**WHAT THIS TASK INVOLVES**
Copy out all lines with the word "Blender" in them.
————————
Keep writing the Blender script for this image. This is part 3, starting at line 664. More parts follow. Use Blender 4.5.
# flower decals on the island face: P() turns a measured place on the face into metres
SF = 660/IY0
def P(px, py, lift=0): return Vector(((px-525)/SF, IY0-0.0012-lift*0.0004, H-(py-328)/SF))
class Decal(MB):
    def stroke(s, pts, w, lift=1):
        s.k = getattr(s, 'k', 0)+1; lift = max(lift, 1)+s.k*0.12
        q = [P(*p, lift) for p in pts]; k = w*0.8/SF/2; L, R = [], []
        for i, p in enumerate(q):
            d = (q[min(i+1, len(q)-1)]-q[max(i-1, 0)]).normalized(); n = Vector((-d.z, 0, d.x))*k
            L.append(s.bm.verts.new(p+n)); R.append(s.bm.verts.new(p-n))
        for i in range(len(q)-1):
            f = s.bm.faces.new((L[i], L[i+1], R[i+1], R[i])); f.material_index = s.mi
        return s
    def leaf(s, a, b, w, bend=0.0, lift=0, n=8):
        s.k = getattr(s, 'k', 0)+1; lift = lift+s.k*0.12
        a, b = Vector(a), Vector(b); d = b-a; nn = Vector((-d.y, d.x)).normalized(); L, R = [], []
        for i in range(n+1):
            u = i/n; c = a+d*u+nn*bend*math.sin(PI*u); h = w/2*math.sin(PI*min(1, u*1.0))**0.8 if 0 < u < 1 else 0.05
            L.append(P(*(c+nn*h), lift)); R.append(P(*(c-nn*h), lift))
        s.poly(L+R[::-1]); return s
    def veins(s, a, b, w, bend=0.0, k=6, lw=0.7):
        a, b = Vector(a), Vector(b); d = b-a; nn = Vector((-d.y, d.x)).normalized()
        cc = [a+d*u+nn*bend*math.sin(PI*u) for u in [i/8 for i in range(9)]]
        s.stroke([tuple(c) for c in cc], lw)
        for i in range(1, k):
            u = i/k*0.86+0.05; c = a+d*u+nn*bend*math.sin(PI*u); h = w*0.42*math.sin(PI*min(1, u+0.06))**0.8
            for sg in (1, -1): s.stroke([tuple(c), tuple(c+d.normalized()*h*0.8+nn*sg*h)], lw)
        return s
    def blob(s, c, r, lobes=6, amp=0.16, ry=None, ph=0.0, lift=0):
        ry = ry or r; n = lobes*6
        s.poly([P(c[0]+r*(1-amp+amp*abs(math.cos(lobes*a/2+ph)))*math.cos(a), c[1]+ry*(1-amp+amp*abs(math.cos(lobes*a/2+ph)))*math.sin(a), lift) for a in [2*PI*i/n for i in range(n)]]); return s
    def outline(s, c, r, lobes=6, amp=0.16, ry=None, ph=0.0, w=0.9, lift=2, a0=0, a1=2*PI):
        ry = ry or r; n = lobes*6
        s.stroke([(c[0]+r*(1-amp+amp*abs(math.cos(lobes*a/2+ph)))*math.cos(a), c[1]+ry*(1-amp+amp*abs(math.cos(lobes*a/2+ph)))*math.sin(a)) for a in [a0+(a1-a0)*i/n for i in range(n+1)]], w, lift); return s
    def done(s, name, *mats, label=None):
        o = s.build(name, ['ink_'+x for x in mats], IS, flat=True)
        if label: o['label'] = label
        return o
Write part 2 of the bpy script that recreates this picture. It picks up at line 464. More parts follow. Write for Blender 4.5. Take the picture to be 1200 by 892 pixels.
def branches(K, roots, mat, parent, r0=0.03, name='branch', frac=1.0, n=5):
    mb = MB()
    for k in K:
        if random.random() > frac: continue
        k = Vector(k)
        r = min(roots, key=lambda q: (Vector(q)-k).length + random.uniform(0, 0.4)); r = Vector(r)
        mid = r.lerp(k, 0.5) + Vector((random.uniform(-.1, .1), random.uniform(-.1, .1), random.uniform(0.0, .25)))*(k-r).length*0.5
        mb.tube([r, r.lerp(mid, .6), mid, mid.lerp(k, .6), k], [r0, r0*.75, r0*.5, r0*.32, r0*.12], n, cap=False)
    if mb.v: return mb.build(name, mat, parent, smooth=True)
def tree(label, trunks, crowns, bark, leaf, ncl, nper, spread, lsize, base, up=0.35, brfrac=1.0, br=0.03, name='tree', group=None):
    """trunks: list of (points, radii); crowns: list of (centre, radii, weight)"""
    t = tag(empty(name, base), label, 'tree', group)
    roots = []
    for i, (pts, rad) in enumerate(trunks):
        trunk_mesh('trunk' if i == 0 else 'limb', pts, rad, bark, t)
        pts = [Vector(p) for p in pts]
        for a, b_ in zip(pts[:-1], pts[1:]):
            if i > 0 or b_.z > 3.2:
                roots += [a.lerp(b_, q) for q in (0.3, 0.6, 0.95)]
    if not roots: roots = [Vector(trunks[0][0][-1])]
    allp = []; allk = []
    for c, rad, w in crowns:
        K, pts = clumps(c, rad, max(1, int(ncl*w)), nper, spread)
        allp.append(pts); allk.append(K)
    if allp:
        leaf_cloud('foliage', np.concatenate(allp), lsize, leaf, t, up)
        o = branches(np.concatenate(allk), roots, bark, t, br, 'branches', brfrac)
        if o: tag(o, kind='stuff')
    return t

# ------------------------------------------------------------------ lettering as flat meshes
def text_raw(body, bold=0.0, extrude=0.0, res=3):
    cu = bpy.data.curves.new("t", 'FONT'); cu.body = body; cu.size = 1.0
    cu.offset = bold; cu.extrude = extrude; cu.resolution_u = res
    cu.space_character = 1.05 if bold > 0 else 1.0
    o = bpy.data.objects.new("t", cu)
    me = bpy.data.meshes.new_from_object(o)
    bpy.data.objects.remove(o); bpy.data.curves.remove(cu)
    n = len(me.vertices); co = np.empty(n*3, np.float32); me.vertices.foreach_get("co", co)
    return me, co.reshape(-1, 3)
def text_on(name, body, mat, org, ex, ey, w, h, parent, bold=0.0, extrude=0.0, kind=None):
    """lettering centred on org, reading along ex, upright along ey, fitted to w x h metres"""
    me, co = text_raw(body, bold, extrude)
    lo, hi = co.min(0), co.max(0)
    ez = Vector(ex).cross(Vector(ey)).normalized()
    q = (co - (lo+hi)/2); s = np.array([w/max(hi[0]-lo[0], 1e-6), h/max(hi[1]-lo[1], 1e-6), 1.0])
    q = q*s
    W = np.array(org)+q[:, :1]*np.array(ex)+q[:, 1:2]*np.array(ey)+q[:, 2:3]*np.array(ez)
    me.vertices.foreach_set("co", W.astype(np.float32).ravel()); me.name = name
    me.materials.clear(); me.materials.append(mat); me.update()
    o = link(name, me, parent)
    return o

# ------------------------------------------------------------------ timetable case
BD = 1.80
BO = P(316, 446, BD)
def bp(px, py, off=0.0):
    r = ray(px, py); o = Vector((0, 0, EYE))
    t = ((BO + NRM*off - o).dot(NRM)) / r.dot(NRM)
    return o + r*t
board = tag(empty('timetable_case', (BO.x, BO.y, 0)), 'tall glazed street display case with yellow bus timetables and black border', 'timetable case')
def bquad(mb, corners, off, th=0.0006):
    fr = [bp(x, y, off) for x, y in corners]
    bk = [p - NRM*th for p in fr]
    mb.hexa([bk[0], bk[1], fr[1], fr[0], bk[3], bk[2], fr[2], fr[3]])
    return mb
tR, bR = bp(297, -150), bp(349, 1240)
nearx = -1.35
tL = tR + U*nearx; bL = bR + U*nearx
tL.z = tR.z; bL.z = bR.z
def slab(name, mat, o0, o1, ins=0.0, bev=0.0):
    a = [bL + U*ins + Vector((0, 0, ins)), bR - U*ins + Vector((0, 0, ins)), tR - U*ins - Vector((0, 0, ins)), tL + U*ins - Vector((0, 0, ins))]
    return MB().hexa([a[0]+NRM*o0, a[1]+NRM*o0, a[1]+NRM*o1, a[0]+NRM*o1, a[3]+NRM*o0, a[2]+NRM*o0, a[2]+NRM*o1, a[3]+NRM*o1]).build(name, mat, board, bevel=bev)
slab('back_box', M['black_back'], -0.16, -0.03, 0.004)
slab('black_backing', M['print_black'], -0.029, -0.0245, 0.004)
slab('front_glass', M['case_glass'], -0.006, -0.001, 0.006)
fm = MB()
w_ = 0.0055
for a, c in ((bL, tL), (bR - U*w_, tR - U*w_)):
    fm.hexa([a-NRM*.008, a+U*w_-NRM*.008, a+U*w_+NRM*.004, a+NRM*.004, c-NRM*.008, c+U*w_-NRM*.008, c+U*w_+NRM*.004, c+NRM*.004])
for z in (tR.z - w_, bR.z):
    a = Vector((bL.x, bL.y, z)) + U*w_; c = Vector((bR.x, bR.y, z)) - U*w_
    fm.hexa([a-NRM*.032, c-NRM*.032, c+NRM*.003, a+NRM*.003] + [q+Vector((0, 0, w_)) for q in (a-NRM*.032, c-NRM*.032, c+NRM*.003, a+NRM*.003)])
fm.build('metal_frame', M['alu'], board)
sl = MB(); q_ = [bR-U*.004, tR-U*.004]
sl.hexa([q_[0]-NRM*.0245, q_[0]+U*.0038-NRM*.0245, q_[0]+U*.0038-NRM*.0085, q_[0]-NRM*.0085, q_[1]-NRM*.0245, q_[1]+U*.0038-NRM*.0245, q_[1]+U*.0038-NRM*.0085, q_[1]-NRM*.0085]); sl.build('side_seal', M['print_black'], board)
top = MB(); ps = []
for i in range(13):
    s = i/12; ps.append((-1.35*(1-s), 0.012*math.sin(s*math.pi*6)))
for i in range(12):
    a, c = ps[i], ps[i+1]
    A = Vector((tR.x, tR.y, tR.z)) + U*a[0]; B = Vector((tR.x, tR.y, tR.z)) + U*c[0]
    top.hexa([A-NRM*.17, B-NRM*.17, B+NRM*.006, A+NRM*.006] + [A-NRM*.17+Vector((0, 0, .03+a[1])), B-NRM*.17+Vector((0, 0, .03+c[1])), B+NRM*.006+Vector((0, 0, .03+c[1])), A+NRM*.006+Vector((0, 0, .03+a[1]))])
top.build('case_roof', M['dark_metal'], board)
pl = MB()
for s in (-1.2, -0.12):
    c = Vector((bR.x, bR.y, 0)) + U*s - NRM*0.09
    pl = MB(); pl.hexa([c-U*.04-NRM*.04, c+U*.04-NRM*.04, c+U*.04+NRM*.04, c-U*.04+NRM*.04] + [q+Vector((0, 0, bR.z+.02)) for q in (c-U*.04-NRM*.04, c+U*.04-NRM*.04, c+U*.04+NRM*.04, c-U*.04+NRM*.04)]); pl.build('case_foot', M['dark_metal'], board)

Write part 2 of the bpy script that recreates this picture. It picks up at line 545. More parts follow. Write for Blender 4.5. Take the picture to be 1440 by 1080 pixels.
————————
**ANSWER TO THIS PROBLEM**
Keep writing the Blender script for this image. This is part 3, starting at line 664. More parts follow. Use Blender 4.5.
Write part 2 of the bpy script that recreates this picture. It picks up at line 464. More parts follow. Write for Blender 4.5. Take the picture to be 1200 by 892 pixels.
Write part 2 of the bpy script that recreates this picture. It picks up at line 545. More parts follow. Write for Blender 4.5. Take the picture to be 1440 by 1080 pixels.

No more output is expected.